Intermediate/Coding representation for Levenshtein Distance

Question

The phrases:

The quick brown fox jumps over the lazy dog [A]

and

The uick brown fox jumps oower the lazy dog [B]

can be compared using Levenshtein Distance algorithm to determine similarity by calculating the minimum number of single character additions, deletions, or replacements are necessary to transform A into B.

I'm interested to know if there is an intermediate representation, or possibly a coding scheme for the Levenshtein Distance. Not for use between two phrases, but just a coding applied to a single phrase such that character index does not affect comparisons.

In B, the 'q' is missing compared to A. A normal string comparison would match 'The ' and then fail at 'uick brown fox...' merely because of a single character offset. The Levenshtein Distance could be used to compare it to the original phrase A for a more forgiving comparison, but in my case, I won't have two phrases, just one.

So, I'm looking for some way of unambiguously coding a sentence in packets of information, little atoms of truth (I'm thinking one packet per character?) that maintain a local ordering and so-on, but if some of the packets are wrong, it doesn't affect later characters.

Each unique phrase should map to one and only one unique encoding/intermediate representation, Sets A' and B'. Computing the Levenshtein Distance of A and B would then be the same as computing the intersection of sets A' = B'.
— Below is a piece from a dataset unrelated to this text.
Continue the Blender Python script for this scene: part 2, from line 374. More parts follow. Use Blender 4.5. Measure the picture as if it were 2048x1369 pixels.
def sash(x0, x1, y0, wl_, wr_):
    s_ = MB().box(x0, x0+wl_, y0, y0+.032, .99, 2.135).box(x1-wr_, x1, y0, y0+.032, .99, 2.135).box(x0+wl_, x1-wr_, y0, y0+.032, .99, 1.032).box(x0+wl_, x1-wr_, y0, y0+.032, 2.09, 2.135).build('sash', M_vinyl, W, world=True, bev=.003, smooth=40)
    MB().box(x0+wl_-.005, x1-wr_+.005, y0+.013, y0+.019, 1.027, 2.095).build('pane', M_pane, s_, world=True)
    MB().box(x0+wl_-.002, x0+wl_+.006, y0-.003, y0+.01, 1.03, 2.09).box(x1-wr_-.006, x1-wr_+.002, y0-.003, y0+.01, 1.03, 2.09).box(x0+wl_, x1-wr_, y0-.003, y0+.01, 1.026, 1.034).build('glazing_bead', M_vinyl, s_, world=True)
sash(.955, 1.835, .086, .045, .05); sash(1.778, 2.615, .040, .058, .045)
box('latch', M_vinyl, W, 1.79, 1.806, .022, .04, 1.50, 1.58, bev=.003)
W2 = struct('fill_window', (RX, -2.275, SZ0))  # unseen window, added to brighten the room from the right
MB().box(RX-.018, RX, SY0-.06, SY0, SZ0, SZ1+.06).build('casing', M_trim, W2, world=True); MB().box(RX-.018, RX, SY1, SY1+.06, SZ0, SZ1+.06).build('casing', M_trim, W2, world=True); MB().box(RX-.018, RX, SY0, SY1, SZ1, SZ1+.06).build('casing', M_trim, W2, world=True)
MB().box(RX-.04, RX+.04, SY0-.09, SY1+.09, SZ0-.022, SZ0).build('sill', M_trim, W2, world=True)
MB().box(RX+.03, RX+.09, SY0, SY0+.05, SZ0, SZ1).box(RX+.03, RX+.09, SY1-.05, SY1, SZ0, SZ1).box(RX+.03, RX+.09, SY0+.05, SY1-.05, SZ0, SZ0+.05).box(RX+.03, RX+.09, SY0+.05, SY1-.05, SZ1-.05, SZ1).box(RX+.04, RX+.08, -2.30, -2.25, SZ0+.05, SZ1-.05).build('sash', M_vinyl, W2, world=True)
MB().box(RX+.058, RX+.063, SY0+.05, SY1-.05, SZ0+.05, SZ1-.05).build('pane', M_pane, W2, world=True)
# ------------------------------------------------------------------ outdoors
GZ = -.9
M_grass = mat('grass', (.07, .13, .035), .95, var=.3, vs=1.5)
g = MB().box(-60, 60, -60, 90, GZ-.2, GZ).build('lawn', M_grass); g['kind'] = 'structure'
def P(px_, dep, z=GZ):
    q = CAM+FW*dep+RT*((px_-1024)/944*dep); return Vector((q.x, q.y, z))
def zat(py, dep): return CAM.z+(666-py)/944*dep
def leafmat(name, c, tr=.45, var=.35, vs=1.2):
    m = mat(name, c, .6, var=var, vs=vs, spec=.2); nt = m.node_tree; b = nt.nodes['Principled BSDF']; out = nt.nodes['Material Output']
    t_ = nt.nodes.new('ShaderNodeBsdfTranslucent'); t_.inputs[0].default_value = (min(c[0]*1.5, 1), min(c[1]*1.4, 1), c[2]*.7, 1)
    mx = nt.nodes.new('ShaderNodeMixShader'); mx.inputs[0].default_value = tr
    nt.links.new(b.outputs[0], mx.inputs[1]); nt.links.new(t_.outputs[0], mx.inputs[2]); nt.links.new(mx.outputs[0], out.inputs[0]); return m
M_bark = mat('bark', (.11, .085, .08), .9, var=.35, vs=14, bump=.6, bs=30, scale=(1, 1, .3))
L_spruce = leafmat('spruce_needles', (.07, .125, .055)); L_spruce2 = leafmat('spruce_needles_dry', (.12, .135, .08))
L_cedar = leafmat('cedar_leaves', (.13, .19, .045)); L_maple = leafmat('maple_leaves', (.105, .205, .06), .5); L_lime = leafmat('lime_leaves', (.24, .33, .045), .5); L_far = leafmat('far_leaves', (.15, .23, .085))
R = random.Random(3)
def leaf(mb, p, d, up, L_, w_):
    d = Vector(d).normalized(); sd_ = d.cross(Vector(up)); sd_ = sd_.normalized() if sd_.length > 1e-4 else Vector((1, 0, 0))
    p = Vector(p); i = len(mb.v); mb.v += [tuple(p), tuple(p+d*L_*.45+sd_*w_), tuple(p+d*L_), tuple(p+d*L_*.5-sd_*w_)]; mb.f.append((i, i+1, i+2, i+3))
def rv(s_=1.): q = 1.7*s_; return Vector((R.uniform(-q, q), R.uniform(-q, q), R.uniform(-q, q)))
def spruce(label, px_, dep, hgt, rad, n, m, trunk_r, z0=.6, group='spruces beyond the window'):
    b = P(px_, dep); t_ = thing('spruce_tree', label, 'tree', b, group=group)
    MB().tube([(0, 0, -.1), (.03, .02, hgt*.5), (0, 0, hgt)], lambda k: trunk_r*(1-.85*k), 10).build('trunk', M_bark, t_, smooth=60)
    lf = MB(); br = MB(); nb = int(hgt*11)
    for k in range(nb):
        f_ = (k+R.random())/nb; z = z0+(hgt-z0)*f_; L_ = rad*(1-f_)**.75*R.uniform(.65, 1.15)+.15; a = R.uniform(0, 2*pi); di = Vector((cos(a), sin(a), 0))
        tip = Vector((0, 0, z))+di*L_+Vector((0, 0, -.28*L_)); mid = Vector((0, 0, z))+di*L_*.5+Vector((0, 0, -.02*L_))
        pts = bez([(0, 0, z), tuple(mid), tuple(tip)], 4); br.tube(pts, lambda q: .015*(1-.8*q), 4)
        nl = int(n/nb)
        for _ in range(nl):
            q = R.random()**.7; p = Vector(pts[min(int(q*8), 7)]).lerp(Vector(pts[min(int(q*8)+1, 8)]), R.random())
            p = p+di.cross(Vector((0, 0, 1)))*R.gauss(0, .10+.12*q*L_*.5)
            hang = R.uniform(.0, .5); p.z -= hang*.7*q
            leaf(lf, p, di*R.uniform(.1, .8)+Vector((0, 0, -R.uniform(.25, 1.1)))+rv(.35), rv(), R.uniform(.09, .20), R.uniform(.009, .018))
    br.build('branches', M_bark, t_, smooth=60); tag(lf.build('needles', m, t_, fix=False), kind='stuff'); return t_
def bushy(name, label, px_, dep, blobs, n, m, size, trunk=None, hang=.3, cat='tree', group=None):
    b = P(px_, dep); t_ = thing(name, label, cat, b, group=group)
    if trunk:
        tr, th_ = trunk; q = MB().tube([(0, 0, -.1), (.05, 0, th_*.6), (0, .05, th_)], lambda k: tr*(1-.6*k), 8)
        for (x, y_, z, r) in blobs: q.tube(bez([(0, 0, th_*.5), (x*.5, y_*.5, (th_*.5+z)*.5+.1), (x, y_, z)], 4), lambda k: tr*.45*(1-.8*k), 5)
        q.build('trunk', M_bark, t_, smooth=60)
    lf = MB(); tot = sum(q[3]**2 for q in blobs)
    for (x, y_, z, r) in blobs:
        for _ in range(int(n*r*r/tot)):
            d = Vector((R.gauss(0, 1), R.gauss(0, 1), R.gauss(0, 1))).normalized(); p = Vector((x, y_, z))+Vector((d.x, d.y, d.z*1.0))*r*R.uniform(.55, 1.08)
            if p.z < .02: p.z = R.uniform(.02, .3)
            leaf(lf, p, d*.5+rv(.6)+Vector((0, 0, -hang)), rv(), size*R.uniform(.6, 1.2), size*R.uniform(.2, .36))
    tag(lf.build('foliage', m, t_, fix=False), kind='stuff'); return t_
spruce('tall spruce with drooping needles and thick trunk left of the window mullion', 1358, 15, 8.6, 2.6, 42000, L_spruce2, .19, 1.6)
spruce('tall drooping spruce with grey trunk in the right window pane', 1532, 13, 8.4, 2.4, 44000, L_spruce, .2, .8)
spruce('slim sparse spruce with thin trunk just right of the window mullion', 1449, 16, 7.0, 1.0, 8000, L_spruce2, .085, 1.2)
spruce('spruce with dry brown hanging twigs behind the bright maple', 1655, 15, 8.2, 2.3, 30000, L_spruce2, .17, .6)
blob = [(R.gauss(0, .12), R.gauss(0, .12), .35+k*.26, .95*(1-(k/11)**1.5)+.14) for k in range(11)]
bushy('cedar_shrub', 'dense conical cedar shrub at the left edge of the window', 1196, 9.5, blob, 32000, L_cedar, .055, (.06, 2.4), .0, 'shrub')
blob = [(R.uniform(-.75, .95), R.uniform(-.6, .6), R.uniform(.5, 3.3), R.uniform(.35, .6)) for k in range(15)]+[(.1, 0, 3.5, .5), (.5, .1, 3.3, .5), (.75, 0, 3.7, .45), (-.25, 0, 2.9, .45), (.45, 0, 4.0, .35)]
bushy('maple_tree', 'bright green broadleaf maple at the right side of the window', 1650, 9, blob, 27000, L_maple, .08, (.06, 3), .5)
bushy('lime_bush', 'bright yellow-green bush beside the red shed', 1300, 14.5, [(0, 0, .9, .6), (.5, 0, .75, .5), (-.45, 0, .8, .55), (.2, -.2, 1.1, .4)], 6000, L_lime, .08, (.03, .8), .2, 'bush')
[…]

Alternatively - if this problem does not have a solution (and this sure maps to a well-trodden area of research, I wouldn't be surprised), some convincing argument/proof for its unsolvability.

Answer 1

There's indeed some research in this vein for the edit distance with some positive and some negative results. (I might not be understanding the question precisely, so I'll try to answer questions I know to answer.)

Here's one interpretation: (I1) you want to compute, for each string A a set f(A) such that, for any two strings A,B, the edit distance ed(A,B) is equal to the symmetric difference between f(A) and f(B) (in some sense the opposite of intersection of the two sets). This question has been well-studied (though by far is not solved), and is known as the question of embedding edit distance into Hamming distance ($\ell_1$). In particular, achieving (I1) precisely is not possible, but is possible up to some approximation (i.e., we approximate ed(A,B) up to some factor):

• Krauthgamer and Rabani prove that $\Omega(\log n)$ approximation is required ($n$ is the length of the strings);

• Ostrovsky and Rabani prove that $2^{O(\sqrt{\log n\log\log n})}$ approximation is achievable.

Here's a slightly more liberal interpretation: (I2) we produce some sketch f(A) for each string A, and we estimate the distance ed(A,B) via some calculation on f(A), f(B) (i.e., not necessarily by taking the symmetric difference). The question is to have f(A) to be much shorter than the length of the original string, $n$ (otherwise, one has a trivial solution by f(A)=A). This interpretation (I2) is more general than (I1) (=easier to achieve), though we do not know of any strictly better solutions. There's some partial progress, where the estimation of ed(A,B) is done from f(A) and B (i.e., one string, say B, is fully known).

There's surely more literature in this vein, but let me know first if this is anywhere close to what you meant.

Answer 2

If the only thing that can happen is that characters disappear, I think you only need to solve the longest common subsequence problem. (A subsequence is a generalization of a substring: there can be multiple locations in the subsequence where material was removed from the larger sequence, not just at the start and/or end.)

Beyond that, have you seen this list of metrics?

I may be misunderstanding your problem statement, but it seems to me that if you define precisely how errors can occur (deletion, transposition, etc.) and then build a suffix tree, it should be possible to have a pretty fast algorithm, after paying the memory and preprocessing cost of building the suffix tree.

Answer 3

This is just a thought, not a solution, but too long for a comment.

Could your set/representation be an alphabetic building of the string?
Example (for A):

1. Start with the empty string (^$) 
2. Insert a between 1st ^ and 1st $ (now: ^a$)
3. Insert b between 1st ^ and 1st a (now: ^ba$) 
4. Insert c between 1st ^ and 1st b (now: ^cba$) 
5. Insert d between 1st b and 1st a (now: ^cbda$) 
6. Insert d between 1st a and 1st ^ (now: ^cbdad$) 

and so on...

Your representation would be the steps you took to build the string (in alphabetic order):

The element {a, {1,^}, {1,$}} represents step 2, while {d, {1,b}, {1,a}} represents the 5th step.

Provided you do this alphabetically in each case, you might have something you can use.

A complementary thought: start with enough copies of each letter "abcdd" (for the first 4) and then keep track of your transpositions to build the string. We're now moving vaguely into permutation theory.

[BTW, it's "jumps", not "jumped", otherwise there's no 's' -- yes, I realize you never said it was a pangram]

Answer 4

It sounds to me like your simple thing should work. Each packet contains the position and the character, e.g.

The = <1, T>, <2, h>, <3, e>

Then you compare the first pair of A with the first pair of B etc. This should give you Levenshtein.